> TO BE DONE: Can you transcribe every line exactly and leave the pictures behind?

——

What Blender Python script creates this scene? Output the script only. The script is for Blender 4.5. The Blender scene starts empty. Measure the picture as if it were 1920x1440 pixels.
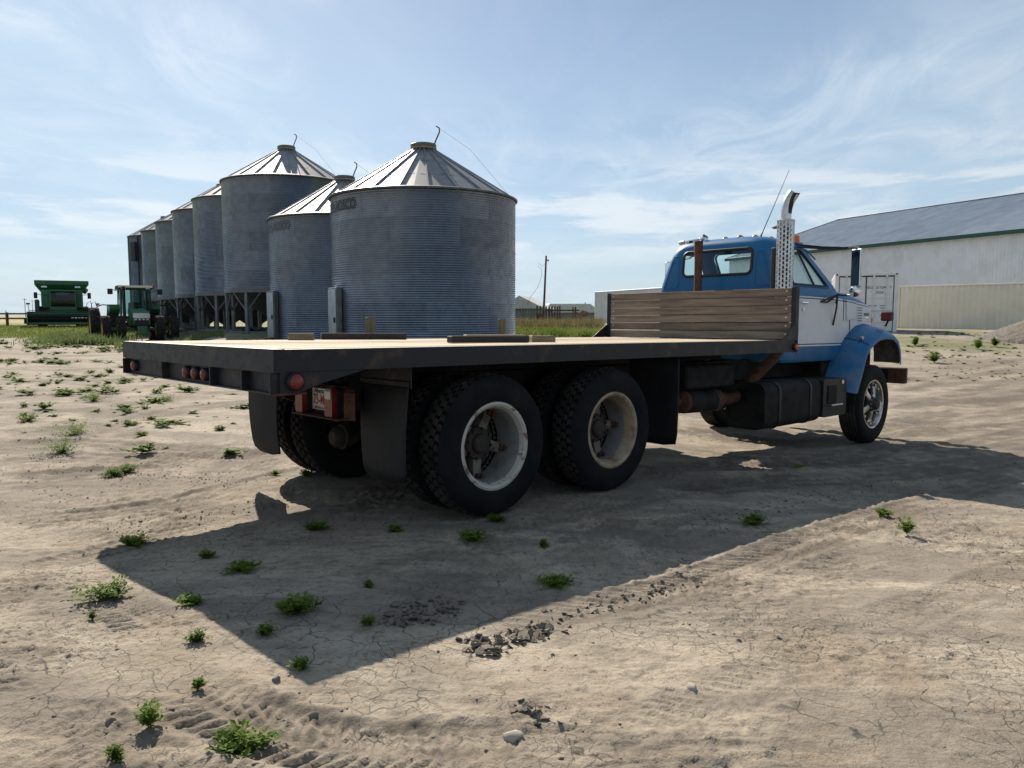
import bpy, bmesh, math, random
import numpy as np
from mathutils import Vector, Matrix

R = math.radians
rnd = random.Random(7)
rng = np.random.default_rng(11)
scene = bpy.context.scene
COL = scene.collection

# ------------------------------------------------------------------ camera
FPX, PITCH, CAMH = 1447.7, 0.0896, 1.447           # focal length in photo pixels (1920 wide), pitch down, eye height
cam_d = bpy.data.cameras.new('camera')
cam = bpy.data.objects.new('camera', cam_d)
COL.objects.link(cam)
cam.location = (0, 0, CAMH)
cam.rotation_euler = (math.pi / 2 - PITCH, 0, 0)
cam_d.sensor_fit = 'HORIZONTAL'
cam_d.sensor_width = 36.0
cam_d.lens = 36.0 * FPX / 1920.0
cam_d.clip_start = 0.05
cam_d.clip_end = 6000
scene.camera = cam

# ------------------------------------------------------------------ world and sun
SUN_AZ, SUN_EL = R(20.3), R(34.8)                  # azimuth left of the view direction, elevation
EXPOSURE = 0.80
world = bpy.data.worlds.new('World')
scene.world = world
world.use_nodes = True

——

> EXERCISE RESULT:
What Blender Python script creates this scene? Output the script only. The script is for Blender 4.5. The Blender scene starts empty. Measure the picture as if it were 1920x1440 pixels.
import bpy, bmesh, math, random
import numpy as np
from mathutils import Vector, Matrix

R = math.radians
rnd = random.Random(7)
rng = np.random.default_rng(11)
scene = bpy.context.scene
COL = scene.collection

# ------------------------------------------------------------------ camera
FPX, PITCH, CAMH = 1447.7, 0.0896, 1.447           # focal length in photo pixels (1920 wide), pitch down, eye height
cam_d = bpy.data.cameras.new('camera')
cam = bpy.data.objects.new('camera', cam_d)
COL.objects.link(cam)
cam.location = (0, 0, CAMH)
cam.rotation_euler = (math.pi / 2 - PITCH, 0, 0)
cam_d.sensor_fit = 'HORIZONTAL'
cam_d.sensor_width = 36.0
cam_d.lens = 36.0 * FPX / 1920.0
cam_d.clip_start = 0.05
cam_d.clip_end = 6000
scene.camera = cam

# ------------------------------------------------------------------ world and sun
SUN_AZ, SUN_EL = R(20.3), R(34.8)                  # azimuth left of the view direction, elevation
EXPOSURE = 0.80
world = bpy.data.worlds.new('World')
scene.world = world
world.use_nodes = True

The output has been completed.